Abstract

Abstract This article offers a refined institutional approach to ascertain the main cause of China's economic surge. It first surveys the literature on economic performance of (ex‐)socialist countries. Then it offers an institution mix to account for Chinese economic success: hard budget constraint, state‐regulated market, export expansion and bureaucratic autonomy. It argues that hard budget constraint of the private or quasi‐private sector is necessary to concentrate incentives on production, and away from vertical bargaining, while the state regulation of markets is conducive to a strategic allocation of resources.

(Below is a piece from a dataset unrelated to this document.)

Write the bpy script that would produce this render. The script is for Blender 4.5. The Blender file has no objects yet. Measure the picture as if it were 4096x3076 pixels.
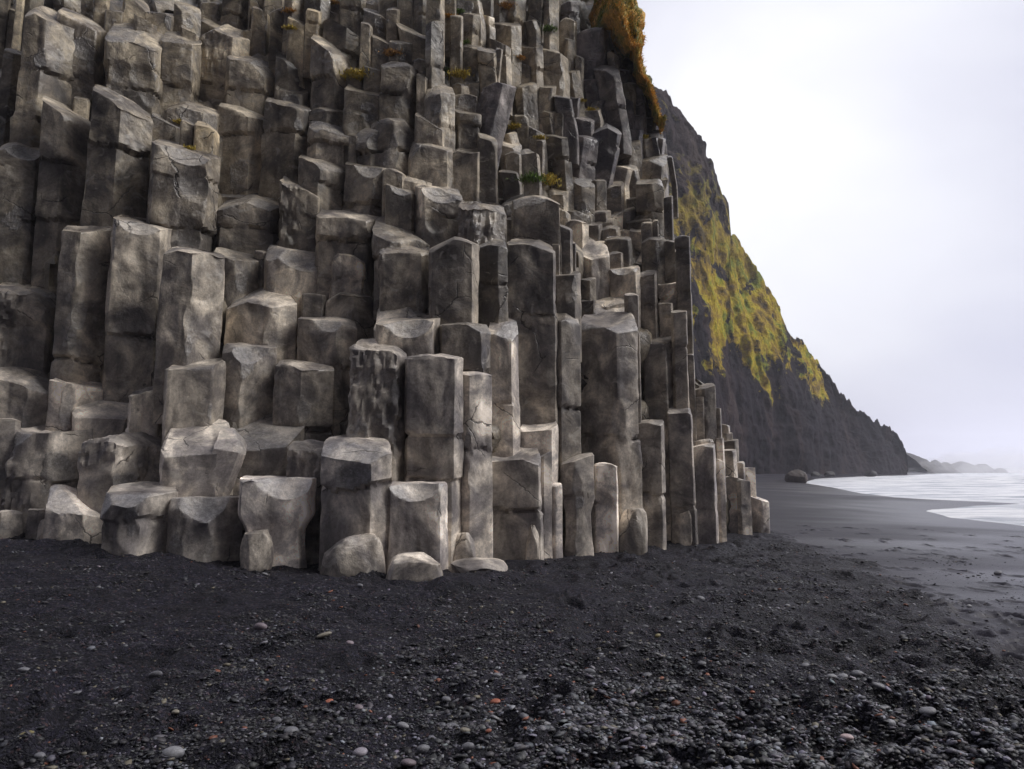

In this institutional framework, export expansion becomes necessary not only for the market outlets it provides, but also for the competition it brings about that would otherwise be lacking in a state‐regulated market. Finally, bureaucratic autonomy is necessary to design and implement industrial policy that serves state capitalism and promotes export expansion. This four‐item institution mix explains to a great extent China's economic success in the past decade. With some modifications, it also accounts for most of Asia's other economic miracles. By doing so, the article rejects the Krugman theme which predicts that East Asia's miracle economies will inevitably slow down as they enter the phase of intensive growth without being able to raise factor productivity continuously. In contrast, this article asserts that the optimal institution mix, if property maintained, may be able to successfully shift East Asia from extensive to intensive growth.